A Advocacia está sob ataque e corre o risco de ver relativizada sua essencialidade e importância. Têm ocorrido diversos eventos que deveriam servir de alerta aos advogados e à OAB, mas a entidade tem feito muito pouco, ou quase nada, para por “os pingos nos ís”.
A advocacia, o Ministério Público, a Defensoria Pública e a Advocacia Pública são funções essenciais à Justiça, sem hierarquia entre si ou em relação aos órgãos do Poder Judiciário, contudo, a Advocacia tem sofrido ataques.
Vamos a alguns exemplos.
Num julgamento, no Tribunal do Júri de Cuiabá, um promotor de Justiça chamou o advogado que fazia a defesa oral de “burro e analfabeto” e não o deixou seguir na defesa, o julgamento teve que ser interrompido.
Noutro incidente, uma jovem juíza de Direito publicou em seu perfil pessoal no Instagram selfies ironizando um advogado durante audiência. A OAB local limitou-se a dizer que “A juíza foi extremamente infeliz e fez comentários desnecessários (…), além de ter sido desrespeitosa com o ato formal e solene que é a audiência, (…)”. E o desrespeito à Advocacia? E o desrespeito ao advogado?
Há centenas de incidentes que caracterizam enorme desrespeito à Advocacia e aos advogados, muitos aqui na nossa região.
MORO E BATOCHIO
Mas o incidente que envolveu o advogado José Roberto Batochio e o juiz federal Sérgio Moro é grave e emblemático. Batochio questionou uma pergunta feita pelo juiz a uma testemunha. Em resposta, Moro disse para o advogado fazer concurso para juiz. “O doutor faça concurso para juiz e assuma a condução da audiência, mas, quem manda na audiência é o juiz”.
Essa fala do Juiz, aplaudida por muitos, contém a falsa premissa e a corrosiva convicção de que há subordinação da Advocacia em relação à magistratura, mas isso é falso.
Ouço com frequência o relato de advogados sobre o tratamento desrespeitoso que passam a sofrer quando seus clientes optam em defender-se ao invés de buscar os benefícios da delação premiada.
Segundo o advogado Nélio Machado, um dia os que apoiam irrestritamente as delações premiadas pedirão desculpas à nação por glorifica-las e tornarem esse instrumento a base do processo penal, desrespeitando direitos e garantias fundamentais e também terão que pedir desculpas a cada um dos advogados e à Advocacia.

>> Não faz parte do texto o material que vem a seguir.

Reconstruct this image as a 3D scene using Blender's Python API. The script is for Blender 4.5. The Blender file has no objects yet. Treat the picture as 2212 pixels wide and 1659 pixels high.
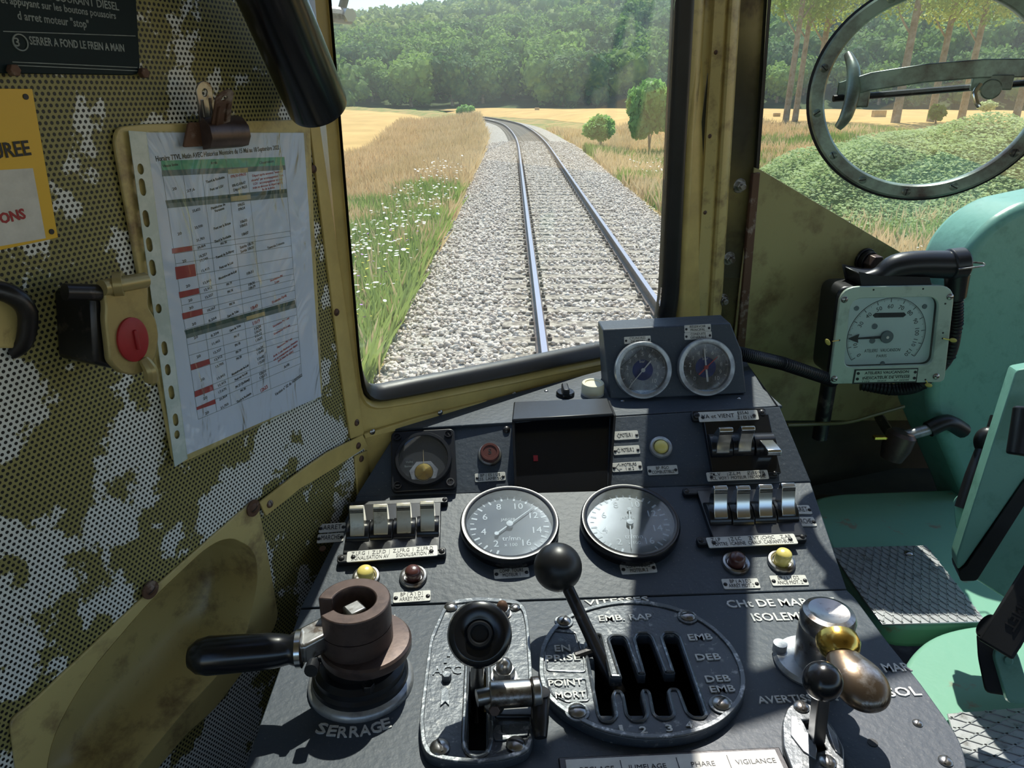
import bpy, bmesh, math, random
import numpy as np
from mathutils import Matrix, Vector, noise
random.seed(7); RNG = np.random.default_rng(7)
SC = bpy.context.scene; COL = SC.collection

# ---------------------------------------------------------------- camera, sky, sun, exposure
FPX = 1600.0; CX, CY = 1106.0, 829.5
PITCH = math.atan((CY - 200) / FPX)
H = 1.40                                     # camera height above the cab floor (floor = z 0)
cd = bpy.data.cameras.new('camera'); cam = bpy.data.objects.new('camera', cd); COL.objects.link(cam)
cd.sensor_width = 36; cd.lens = FPX / 2212 * 36; cd.clip_start = 0.02; cd.clip_end = 2000
cam.location = (0, 0, H); cam.rotation_euler = (math.pi / 2 - PITCH, 0, 0)
SC.camera = cam
SUN_EL, SUN_AZ = math.radians(59), math.radians(10)      # azimuth measured from +Y towards +X
w = bpy.data.worlds.new('sky'); SC.world = w; w.use_nodes = True
wn = w.node_tree.nodes; wl = w.node_tree.links
sky = wn.new('ShaderNodeTexSky'); sky.sky_type = 'NISHITA'; sky.sun_disc = False
sky.sun_elevation = SUN_EL; sky.sun_rotation = SUN_AZ; sky.air_density = 1.0; sky.dust_density = .4; sky.ozone_density = 3.0
wl.new(sky.outputs[0], wn['Background'].inputs[0]); wn['Background'].inputs[1].default_value = 0.16
sd = bpy.data.lights.new('sun', 'SUN'); sd.energy = 5.0; sd.angle = math.radians(0.6); sd.color = (1, .96, .88)
sun = bpy.data.objects.new('sun', sd); COL.objects.link(sun)
SD = Vector((math.sin(SUN_AZ) * math.cos(SUN_EL), math.cos(SUN_AZ) * math.cos(SUN_EL), math.sin(SUN_EL)))
sun.rotation_euler = (SD).to_track_quat('Z', 'Y').to_euler()
SC.view_settings.view_transform = 'Standard'; SC.view_settings.look = 'None'
SC.view_settings.gamma = 1; SC.view_settings.use_curve_mapping = False
SC.view_settings.exposure = 0.45
SC.cycles.max_bounces = 8; SC.cycles.transparent_max_bounces = 24
SC.cycles.sample_clamp_indirect = 4; SC.cycles.use_denoising = True

# ---------------------------------------------------------------- measuring helpers: points on the real planes of the cab
Fv = Vector((0, math.cos(PITCH), -math.sin(PITCH))); Uv = Vector((0, math.sin(PITCH), math.cos(PITCH))); Rv = Vector((1, 0, 0))
CAM = Vector((0, 0, H))
def ray(x, y): return Fv + Rv * ((x - CX) / FPX) - Uv * ((y - CY) / FPX)
def deep(x, y, d): return CAM + ray(x, y) * d
def zdep(P): return (Vector(P) - CAM).dot(Fv)
def pix(P):
    d = Vector(P) - CAM; z = d.dot(Fv); return CX + FPX * d.x / z, CY - FPX * d.dot(Uv) / z
class Plane:
    def __init__(s, P0, u, v):
        s.P = Vector(P0); s.u = Vector(u).normalized(); v = Vector(v); s.v = (v - s.u * v.dot(s.u)).normalized(); s.n = s.u.cross(s.v)
    def hit(s, x, y, h=0.0):
        d = ray(x, y); P0 = s.P + s.n * h
        return CAM + d * ((P0 - CAM).dot(s.n) / d.dot(s.n))
    def uv(s, x, y, h=0.0):
        q = s.hit(x, y, h) - s.P; return (q.dot(s.u), q.dot(s.v))
    def at(s, a, b, h=0.0): return s.P + s.u * a + s.v * b + s.n * h
    def base(s, o=None, rot=0.0):
        c, sn = math.cos(rot), math.sin(rot); u = s.u * c + s.v * sn; v = s.v * c - s.u * sn; o = s.P if o is None else o
        return Matrix(((u.x, v.x, s.n.x, o.x), (u.y, v.y, s.n.y, o.y), (u.z, v.z, s.n.z, o.z), (0, 0, 0, 1)))
    def M(s, x, y, h=0.0, rot=0.0, lift=None):
        """frame at the point of the plane seen at (x, y); h = the height above the plane at which it is seen, dropped back to the plane"""
        P = s.hit(x, y, h) - s.n * h
        return s.base(P, rot)
    def loc(s, x, y, M, h=0.0):
        q = M.inverted() @ s.hit(x, y, h); return (q.x, q.y)
def frame(o, z, x):
    z = Vector(z).normalized(); x = Vector(x); x = (x - z * x.dot(z)).normalized(); y = z.cross(x); o = Vector(o)
    return Matrix(((x.x, y.x, z.x, o.x), (x.y, y.y, z.y, o.y), (x.z, y.z, z.z, o.z), (0, 0, 0, 1)))
T = Matrix.Translation
def Rm(a, ax): return Matrix.Rotation(math.radians(a), 4, ax)
def HZ(z): return Plane((0, 0, H + z), (1, 0, 0), (0, 1, 0))       # a horizontal plane at height z relative to the camera

YAW = math.radians(3.3)
DU = Vector((math.cos(YAW), math.sin(YAW), 0)); DW = Vector((-math.sin(YAW), math.cos(YAW), 0)); ZZ = Vector((0, 0, 1))
def tilt(t): t = math.radians(t); return DW * math.cos(t) + ZZ * math.sin(t)
Z0 = -0.537
LOW = Plane(HZ(Z0).hit(1240, 1293), DU, tilt(0))
MID = Plane(LOW.P, DU, tilt(16))
UPP = Plane(MID.hit(1240, 1060), DU, tilt(42))
LED = Plane(UPP.hit(1240, 905), DU, tilt(3))
WA = math.radians(24)
WL = Plane(LED.hit(780, 945), (math.sin(WA), math.cos(WA), 0), (0, 0, 1))     # left wall, normal into the cab
if WL.n.x < 0: raise RuntimeError('wall normal')
_c0, _c1, _c2 = WL.hit(782, 938), WL.hit(684, 258), LED.hit(1320, 782)
WN = Plane(_c0, _c2 - _c0, _c1 - _c0)                                          # windscreen plane, normal towards the driver
FRU = Vector((math.cos(math.radians(20)), math.sin(math.radians(20)), 0))
FR = Plane(WN.hit(1532, 640), FRU, Vector((0, -0.12, 1)))                      # front wall right of the pillar
GF = Plane(LED.hit(1400, 858), DU, tilt(72))                                   # face of the gauge housing

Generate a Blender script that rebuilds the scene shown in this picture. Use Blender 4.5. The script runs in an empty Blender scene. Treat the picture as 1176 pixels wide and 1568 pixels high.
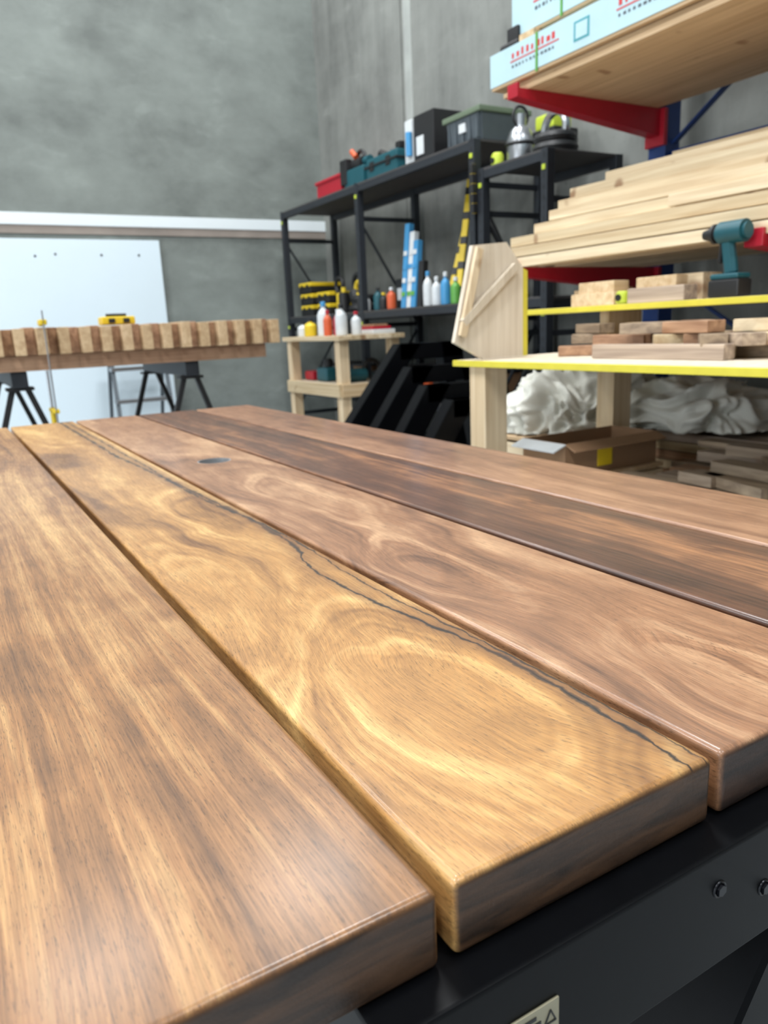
import bpy, bmesh, math, random
from mathutils import Vector, Matrix, Euler, noise as mnoise
random.seed(7)
scene = bpy.context.scene

def lin(c):
    out = []
    for v in c:
        v = v / 255.0
        out.append(v / 12.92 if v <= 0.04045 else ((v + 0.055) / 1.055) ** 2.4)
    return (out[0], out[1], out[2], 1.0)

# ---------------------------------------------------------------- node helper
class NT:
    def __init__(s, name):
        s.mat = bpy.data.materials.new(name)
        s.mat.use_nodes = True
        s.t = s.mat.node_tree
        s.b = s.t.nodes['Principled BSDF']
    def n(s, typ, **kw):
        nd = s.t.nodes.new(typ)
        for k, v in kw.items():
            setattr(nd, k, v)
        return nd
    def put(s, sock, v):
        if isinstance(v, bpy.types.NodeSocket):
            s.t.links.new(v, sock)
        else:
            sock.default_value = v
    def m(s, op, a, b=None, c=None, clamp=False):
        nd = s.n('ShaderNodeMath', operation=op, use_clamp=clamp)
        s.put(nd.inputs[0], a)
        if b is not None: s.put(nd.inputs[1], b)
        if c is not None: s.put(nd.inputs[2], c)
        return nd.outputs[0]
    def pos(s):
        g = s.n('ShaderNodeNewGeometry')
        sp = s.n('ShaderNodeSeparateXYZ')
        s.t.links.new(g.outputs['Position'], sp.inputs[0])
        return sp.outputs[0], sp.outputs[1], sp.outputs[2]
    def vec(s, x, y, z):
        c = s.n('ShaderNodeCombineXYZ')
        for i, v in enumerate((x, y, z)):
            s.put(c.inputs[i], v)
        return c.outputs[0]
    def noise(s, v, scale=1.0, detail=2.0, rough=0.5, dist=0.0):
        nd = s.n('ShaderNodeTexNoise')
        s.put(nd.inputs['Vector'], v)
        nd.inputs['Scale'].default_value = scale
        nd.inputs['Detail'].default_value = detail
        nd.inputs['Roughness'].default_value = rough
        nd.inputs['Distortion'].default_value = dist
        return nd.outputs[0]
    def mr(s, v, a, b, c=0.0, d=1.0, smooth=False):
        nd = s.n('ShaderNodeMapRange')
        if smooth: nd.interpolation_type = 'SMOOTHSTEP'
        s.put(nd.inputs[0], v)
        for i, q in enumerate((a, b, c, d)):
            nd.inputs[i + 1].default_value = q
        return nd.outputs[0]
    def ramp(s, v, stops):
        nd = s.n('ShaderNodeValToRGB')
        s.put(nd.inputs[0], v)
        e = nd.color_ramp.elements
        while len(e) < len(stops): e.new(0.5)
        for i, (p, c) in enumerate(stops):
            e[i].position = p; e[i].color = c
        return nd.outputs[0]
    def mix(s, f, a, b, mode='MIX'):
        nd = s.n('ShaderNodeMix', data_type='RGBA', blend_type=mode)
        s.put(nd.inputs[0], f); s.put(nd.inputs[6], a); s.put(nd.inputs[7], b)
        return nd.outputs[2]
    def bump(s, h, strength, dist=0.001):
        nd = s.n('ShaderNodeBump')
        nd.inputs['Strength'].default_value = strength
        nd.inputs['Distance'].default_value = dist
        s.put(nd.inputs['Height'], h)
        s.t.links.new(nd.outputs[0], s.b.inputs['Normal'])
    def set(s, **kw):
        for k, v in kw.items():
            s.put(s.b.inputs[k.replace('_', ' ')], v)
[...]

A onda de punitivismo cresceu a ponto de quase criminalizar a Advocacia, o que não pode ser tolerado.
E ao mesmo tempo, passamos a conviver com um Ministério Público e com uma Magistratura que, sem nenhum constrangimento, apropriam-se do Executivo e do Legislativo, tudo histericamente aplaudido por uma opinião pública acrítica.
GOLPE DE 1964
É até possível um paralelo entre esses fatos e aqueles que antecederam o golpe militar de 1964; naquele então a OAB apoiou o golpe militar que depôs o presidente João Goulart, instituindo uma ditadura no país. Com o passar do tempo a OAB admitiu que errou e acabou sendo fundamental no processo de reconstrução da democracia. A OAB está errada em calar-se diante dos excessos e do desrespeito contra advogados e contra a Advocacia, pois ele representa pouco apreço à democracia.
Apesar de todo esforço desenvolvido por parte do Poder Judiciário e do Ministério Público (com diligente ajuda de parte da mídia) em desqualificar a Advocacia, o artigo 133 da Constituição prevê expressamente que “O advogado é indispensável à administração da justiça, sendo inviolável por seus atos e manifestações no exercício da profissão, nos limites da lei”.
Nós, advogados e advogadas, estamos cansados de sofrer as reiteradas violações às nossas garantias e prerrogativas. Muitos advogados e advogadas, no legitimo exercício do direito de defesa dos interesses e direitos de seus clientes, são atacados, desrespeitados e expostos a vexame infundado e injusto – quem vive a Advocacia e da Advocacia sabe a que estou me referindo – e isso não pode seguir acontecendo.
Se lei federal afirma que “não há hierarquia nem subordinação entre advogados, magistrados e membros do Ministério Público”, por que há tantas diferenças de tratamento entre advogados e promotores?
O fato é que a Advocacia, tal qual a História democrática a esculpiu, está sob risco e muito pouco tem sido feito para que esse delírio institucional seja corrigido. Os que desejam uma Advocacia cordial e submissa flertam com o totalitarismo e, segundo Hannah Arendt, no totalitarismo os defensores das liberdades serão sempre atacados.
Noutras palavras: se a Advocacia for relativizada o Estado Social e Democrático de Direito estará comprometido.
Lanço minhas inquietações ao debate.